Vagueness in Law NYU Conference

Vagueness in Law NYU Conference


21-23 March 2013: “Vagueness in Law – Philosophical and Legal Approaches”

From Thursday, 21 March to Saturday, 23 March 2013, we will be hosting the conference “Vagueness in Law – Philosophical and Legal Approaches” at NYU.

One of the fundamental pillars of the rule of law is legal certainty. It puts people in a position to use law as a guide by requiring judges to decide like cases alike. Vagueness, irrespective of what its sources are, poses a threat to this ideal. Since vague expressions are almost omnipresent in our language, their use in legal texts is virtually inevitable. As a result, the problem of deciding whether a general law applies to a particular case often lacks a clear answer. On the one hand, this may give judges space for discretion, which they can use to pay respect to the peculiarities of the case; but on the other hand, it seems to decrease the rule of law and to increase the rule of men. How much discretion is too much? What is the value of vagueness for law, and when does vagueness turn into a deficit?

Vagueness also gives rise to the assumption that not every proposition is either true or false. Given this, we have to question juridical bivalence, according to which, for example, actions are either legal or illegal and defendants either guilty or innocent.

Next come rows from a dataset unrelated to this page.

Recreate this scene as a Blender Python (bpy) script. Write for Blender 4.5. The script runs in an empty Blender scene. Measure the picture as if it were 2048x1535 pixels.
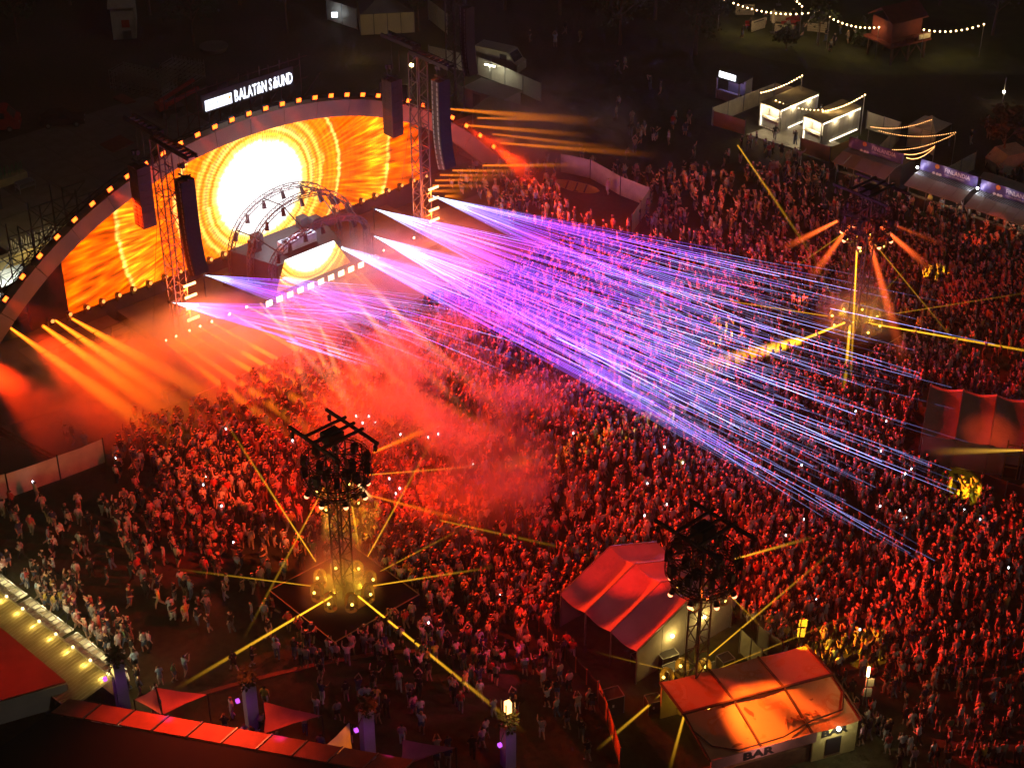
import bpy, math, random
import numpy as np
from mathutils import Vector, Matrix

# ------------------------------------------------------------------ camera, world, exposure
scene = bpy.context.scene
col = scene.collection
CAM_H, PITCH, FPX = 77.0, math.radians(32.6), 3500.0
cam = bpy.data.objects.new('camera', bpy.data.cameras.new('camera'))
col.objects.link(cam)
cam.location = (0, 0, CAM_H)
cam.rotation_euler = (math.pi / 2 - PITCH, 0, 0)
cam.data.sensor_width = 36.0
cam.data.lens = FPX / 2048 * 36.0
cam.data.clip_start = 1.0
cam.data.clip_end = 3000.0
scene.camera = cam

world = bpy.data.worlds.new('World')
scene.world = world
world.use_nodes = True
wn = world.node_tree
wn.nodes.clear()
w_out = wn.nodes.new('ShaderNodeOutputWorld')
w_bg = wn.nodes.new('ShaderNodeBackground')
w_sky = wn.nodes.new('ShaderNodeTexSky')
w_sky.sky_type = 'NISHITA'
w_sky.sun_disc = False
MOON_EL, MOON_ROT = math.radians(40.0), math.radians(120.0)
w_sky.sun_elevation = MOON_EL
w_sky.sun_rotation = MOON_ROT
w_bg.inputs['Strength'].default_value = 0.00003
wn.links.new(w_sky.outputs[0], w_bg.inputs['Color'])
wn.links.new(w_bg.outputs[0], w_out.inputs['Surface'])
moon = bpy.data.objects.new('moon', bpy.data.lights.new('moon', 'SUN'))
col.objects.link(moon)
moon.data.energy = 0.085
moon.data.angle = math.radians(4)
moon.data.color = (1.0, 0.86, 0.7)
moon.rotation_euler = (math.pi / 2 - MOON_EL, 0, math.pi - MOON_ROT)

scene.view_settings.view_transform = 'Standard'
scene.view_settings.look = 'None'
scene.view_settings.exposure = 0.35
scene.view_settings.gamma = 1.0
scene.view_settings.use_curve_mapping = False
cy = scene.cycles
cy.use_denoising = True
cy.max_bounces = 2
cy.diffuse_bounces = 0
cy.glossy_bounces = 1
cy.transmission_bounces = 1
cy.volume_bounces = 0
cy.transparent_max_bounces = 128
cy.caustics_reflective = False
cy.caustics_refractive = False
cy.sample_clamp_indirect = 3.0
cy.sample_clamp_direct = 30.0
cy.volume_step_rate = 1.0
cy.volume_max_steps = 64
cy.use_light_tree = True
cy.use_adaptive_sampling = True
cy.adaptive_threshold = 0.03
cy.adaptive_min_samples = 24
rng = random.Random(11)

# ------------------------------------------------------------------ picking points of the real ground from the calibrated camera
FW = np.array([0, math.cos(PITCH), -math.sin(PITCH)])
UP = np.array([0, math.sin(PITCH), math.cos(PITCH)])
CC = np.array([0, 0, CAM_H])
def at(px, py, z=0.0):
    d = FW + np.array([(px - 1024) / FPX, 0, 0]) - (py - 767.5) / FPX * UP
    p = CC + d * ((z - CAM_H) / d[2])
    return Vector((p[0], p[1], p[2]))
def pix(p):
    q = np.array(p) - CC
    w = q @ FW
    return 1024 + FPX * q[0] / w, 767.5 - FPX * (q @ UP) / w

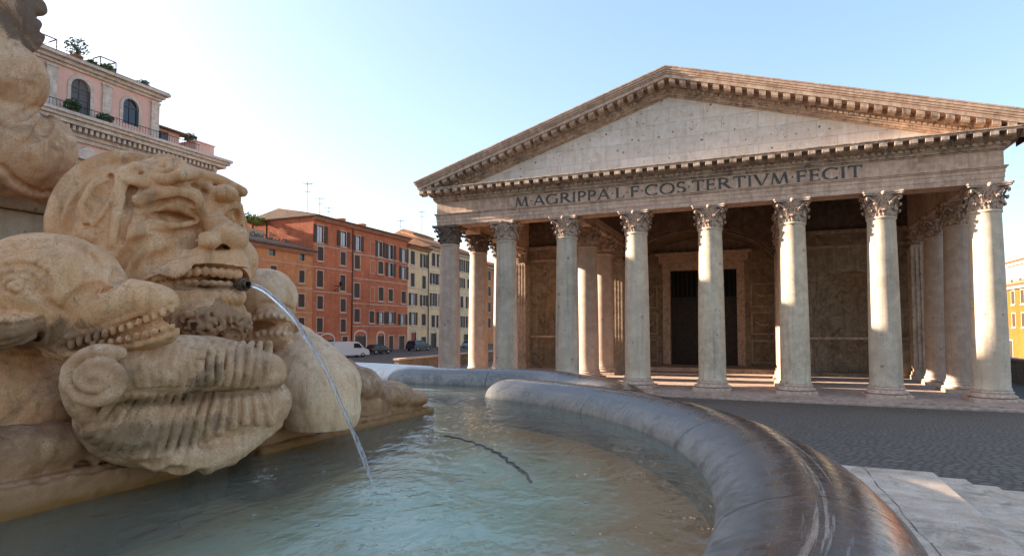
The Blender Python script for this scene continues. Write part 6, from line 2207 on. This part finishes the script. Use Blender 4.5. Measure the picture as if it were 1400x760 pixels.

Given the omnipresence of vagueness, is there any rational justification for juridical bivalence apart from taking it as a mere technical device? How much does the significance of juridical bivalence depend on which theoretical approach to vagueness is correct?

Bivalence is but one example of how different philosophical and linguistic theories of vagueness may influence the ways we deal with cases involving vague expressions and problematic demarcations. As almost every socially relevant question of drawing a border eventually becomes the object of legal adjudication, it is of particular importance to discuss the practical implications of theories of vagueness for legal contexts and to develop and implement procedures of dealing reasonably with vague legal language. At the same time, and for the same reason, there is no better field to test the solutions and strategies those theories provide than the domain of law.